Los recuerdos de la infancia de Francisco Robles afloran más vivos que nunca en su último libro, ‘El niño del callejón’ (Algaida), una obra que retrata de forma fidedigna sus vivencias en las viviendas del viejo palacio construido por Juan de Oviedo hasta que se mudó con su familia a San Bernardo cuando tenía ocho años. Estas memorias noveladas las ha presentado este viernes en la Feria del Libro de Sevilla junto a Ignacio Camacho.
‘El niño del callejón’ es una mirada hacia una Sevilla que ya sólo existe en los recuerdos. Dice Robles que «todo lo que queda vivo del callejón de Dos Hermanas pertenece a la memoria, al terreno que nuestra mente salvó, y que por tanto morirá con ella… si no fuera por la literatura. La palabra escrita se convierte en un signo, en una señal que provoca al lector. Y gracias a ello, puede vivir una época de la que hemos sido expulsados por alguien insobornable: el tiempo».

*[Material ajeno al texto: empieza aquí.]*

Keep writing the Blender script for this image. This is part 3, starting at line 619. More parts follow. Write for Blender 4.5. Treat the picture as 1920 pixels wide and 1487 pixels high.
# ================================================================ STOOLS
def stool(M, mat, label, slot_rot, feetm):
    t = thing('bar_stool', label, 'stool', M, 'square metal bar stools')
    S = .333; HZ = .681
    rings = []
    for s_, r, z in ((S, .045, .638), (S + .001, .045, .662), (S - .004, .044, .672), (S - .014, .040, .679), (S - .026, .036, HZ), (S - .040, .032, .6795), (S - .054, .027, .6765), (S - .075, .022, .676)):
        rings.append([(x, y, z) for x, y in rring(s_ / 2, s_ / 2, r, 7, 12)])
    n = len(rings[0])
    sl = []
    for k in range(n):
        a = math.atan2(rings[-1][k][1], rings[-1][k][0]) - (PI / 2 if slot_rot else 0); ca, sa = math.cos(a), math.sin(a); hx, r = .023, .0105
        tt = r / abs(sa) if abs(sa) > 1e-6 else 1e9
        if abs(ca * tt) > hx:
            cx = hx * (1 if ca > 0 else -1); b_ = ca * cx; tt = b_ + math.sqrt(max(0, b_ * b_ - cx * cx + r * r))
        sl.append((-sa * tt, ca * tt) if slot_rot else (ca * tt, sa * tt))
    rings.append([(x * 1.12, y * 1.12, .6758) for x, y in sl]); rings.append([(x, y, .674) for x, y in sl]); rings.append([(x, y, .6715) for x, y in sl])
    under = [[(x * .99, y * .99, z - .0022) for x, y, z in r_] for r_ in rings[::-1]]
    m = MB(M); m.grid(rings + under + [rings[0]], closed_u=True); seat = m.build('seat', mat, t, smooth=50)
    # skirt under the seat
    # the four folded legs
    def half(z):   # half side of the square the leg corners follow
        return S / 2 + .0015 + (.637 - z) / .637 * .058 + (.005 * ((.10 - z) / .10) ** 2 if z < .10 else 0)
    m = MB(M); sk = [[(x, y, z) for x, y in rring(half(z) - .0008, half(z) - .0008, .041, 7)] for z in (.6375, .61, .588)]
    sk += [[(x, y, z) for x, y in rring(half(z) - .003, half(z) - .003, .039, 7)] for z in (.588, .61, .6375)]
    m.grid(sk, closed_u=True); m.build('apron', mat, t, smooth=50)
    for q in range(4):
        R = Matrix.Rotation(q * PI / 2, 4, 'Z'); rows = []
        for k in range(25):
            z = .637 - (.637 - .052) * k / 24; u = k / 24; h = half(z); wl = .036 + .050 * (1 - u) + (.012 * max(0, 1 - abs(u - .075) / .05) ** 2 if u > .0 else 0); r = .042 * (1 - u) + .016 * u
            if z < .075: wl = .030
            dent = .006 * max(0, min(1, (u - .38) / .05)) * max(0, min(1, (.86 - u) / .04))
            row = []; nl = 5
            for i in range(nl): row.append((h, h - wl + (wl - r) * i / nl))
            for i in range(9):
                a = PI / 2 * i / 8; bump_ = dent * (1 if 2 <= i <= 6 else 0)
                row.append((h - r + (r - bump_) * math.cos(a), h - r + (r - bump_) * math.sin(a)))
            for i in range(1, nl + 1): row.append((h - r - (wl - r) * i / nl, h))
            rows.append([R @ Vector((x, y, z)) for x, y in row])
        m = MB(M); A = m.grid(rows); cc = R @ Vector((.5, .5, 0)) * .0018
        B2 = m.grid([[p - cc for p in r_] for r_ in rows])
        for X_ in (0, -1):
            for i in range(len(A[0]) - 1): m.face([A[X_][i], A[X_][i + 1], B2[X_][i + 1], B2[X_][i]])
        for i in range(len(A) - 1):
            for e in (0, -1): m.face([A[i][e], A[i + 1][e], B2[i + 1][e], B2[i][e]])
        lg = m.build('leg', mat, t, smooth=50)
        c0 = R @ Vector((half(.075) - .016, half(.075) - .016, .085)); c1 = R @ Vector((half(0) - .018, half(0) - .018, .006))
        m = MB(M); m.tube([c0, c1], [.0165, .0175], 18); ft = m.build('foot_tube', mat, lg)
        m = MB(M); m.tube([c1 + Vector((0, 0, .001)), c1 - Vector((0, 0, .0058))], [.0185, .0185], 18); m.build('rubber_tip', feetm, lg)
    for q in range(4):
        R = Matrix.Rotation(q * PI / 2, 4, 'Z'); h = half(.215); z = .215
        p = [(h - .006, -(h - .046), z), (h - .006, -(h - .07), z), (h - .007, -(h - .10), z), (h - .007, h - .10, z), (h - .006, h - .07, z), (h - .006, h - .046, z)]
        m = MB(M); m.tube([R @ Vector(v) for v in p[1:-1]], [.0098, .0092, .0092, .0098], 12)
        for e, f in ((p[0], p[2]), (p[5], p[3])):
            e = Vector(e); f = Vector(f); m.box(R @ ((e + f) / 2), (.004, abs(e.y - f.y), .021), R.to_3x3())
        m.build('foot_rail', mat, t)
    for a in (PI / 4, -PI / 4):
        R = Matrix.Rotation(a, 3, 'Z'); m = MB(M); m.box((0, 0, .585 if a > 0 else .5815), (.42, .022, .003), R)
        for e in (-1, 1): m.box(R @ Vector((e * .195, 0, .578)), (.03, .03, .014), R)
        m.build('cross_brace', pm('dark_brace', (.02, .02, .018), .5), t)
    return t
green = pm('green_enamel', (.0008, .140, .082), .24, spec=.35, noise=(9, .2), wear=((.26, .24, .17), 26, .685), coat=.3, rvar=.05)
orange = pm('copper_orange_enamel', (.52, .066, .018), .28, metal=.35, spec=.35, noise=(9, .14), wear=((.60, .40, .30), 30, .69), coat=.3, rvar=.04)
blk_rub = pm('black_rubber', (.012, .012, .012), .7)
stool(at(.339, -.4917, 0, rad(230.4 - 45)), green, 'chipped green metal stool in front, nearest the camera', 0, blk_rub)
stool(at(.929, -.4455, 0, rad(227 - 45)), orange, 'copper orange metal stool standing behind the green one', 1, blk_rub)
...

Esos años que Robles pasó en aquellas viviendas tan destartaladas fueron paradójicamente de los más felices de su vida. «Yo he sido un niño tremendamente dichoso. Aquella infancia quedó intacta cuando sufrí el ictus, por lo que me puse a escribirla. Ya no tenía que pensar en nada, solo recordar el gozo de vivir. Tal vez nuestra infancia se mueve en el territorio de lo mágico. Y ahí estamos hablando con palabras infantiles, que trascienden la realidad».
En cuanto a esa visión tan cálida de la infancia que ofrece Robles, Camacho subraya que «es como el aforismo de Rilke: la patria de un hombre es la infancia. Paco se ha sumergido en esa memoria a modo de reconstrucción de sí mismo tras su accidente vascular. Los ojos del niño, el paisaje humano y urbano de la ciudad de la época, el recuerdo imborrable de la madre».
Sobre este asunto, Ignacio Camacho señala que esa Sevilla desde luego no era mejor que la de hoy pero que Paco la evoca con la mirada limpia del niño que va construyendo su existencia. El Callejón de Dos Hermanas es su Callejón de los Milagros, una galería de personajes a través de la que el autor refleja, con una memoria tamizada de cariño, la vida de las clases populares en aquel tiempo. A menudo esas escenas parecen sacadas de las películas del neorrealismo italiano. Sólo falta Anna Magnani».
Robles recuerda a los vecinos de ese callejón de Dos Hermanas como mujeres y hombres que «estaban hechos de otra pasta». En ese sentido son personas que pasaron por la guerra civil, «con los sufrimientos que nos ocultaron a nosotros. Nunca les podremos agradecer lo que hizo aquella generación por sus hijos. El futuro estaba ahí, a nuestro alcance, y lo hicimos nuestro de forma inconsciente. Pero nuestra deuda es inmensa con ellos, y sobre todo, con ellas. Nos hicieron el mejor los regalos: la felicidad».
Respecto al humor que destila por muchas de las páginas de esta obra, Robles señala que «el humor va unido a la vida. No concibo el uno sin la otra. Diría que estamos hechos con una sonrisa en la cara. ¿Por qué? Que responda quien lo sepa. Yo me limito a recoger lo que decían, y lo que hacían, aquellas mujeres y aquellos hombres que se ponían unas alpargatas para subir con nosotros a un mundo mejor. También cuento lo que tramaban a escondidas, pero eso pertenece al territorio literario…».
Camacho también se pronuncia en este sentido y afirma que «el humor aflora en pinceladas, a veces con un punto amargo, otras veces pícaro cuando relata las relaciones de pareja en aquella casa estrecha donde todo se sabía y todo se oía. Siempre desde la perspectiva del niño, que es como si mirase el mundo desde abajo hacia arriba».
Preguntado por si esta es su obra más personal, Francisco Robles señala que «este libro es la deuda que contraje con mi madre. Me lo recordó cuando ya estaba yéndose. Pero no lo hice. Después se lo prometí a mi hermano, que murió a los dos meses y medio de que me diera el ictus. Entonces me decidí. Conté con mi editor, Miguel Ángel Matellanes, que me dijo que sí cuando la mente no funcionaba bien. Este libro está escrito con el alma. Ahora, que emita su juicio quien lo lea».
Ignacio Camacho también reflexiona sobre cómo la especulación inmobiliaria ha podido afectar a zonas de la ciudad como la que vivía Robles. «Esa Sevilla no existe ya, pero de ningún modo creo que fuese mejor. El desarrollo ha mejorado absolutamente las condiciones de vida de aquella población pobre. Y el barrio no tiene comparación, pese a la especulación inmobiliaria y la saturación turística. Otra cosa es que la nostalgia embellece siempre el pasado».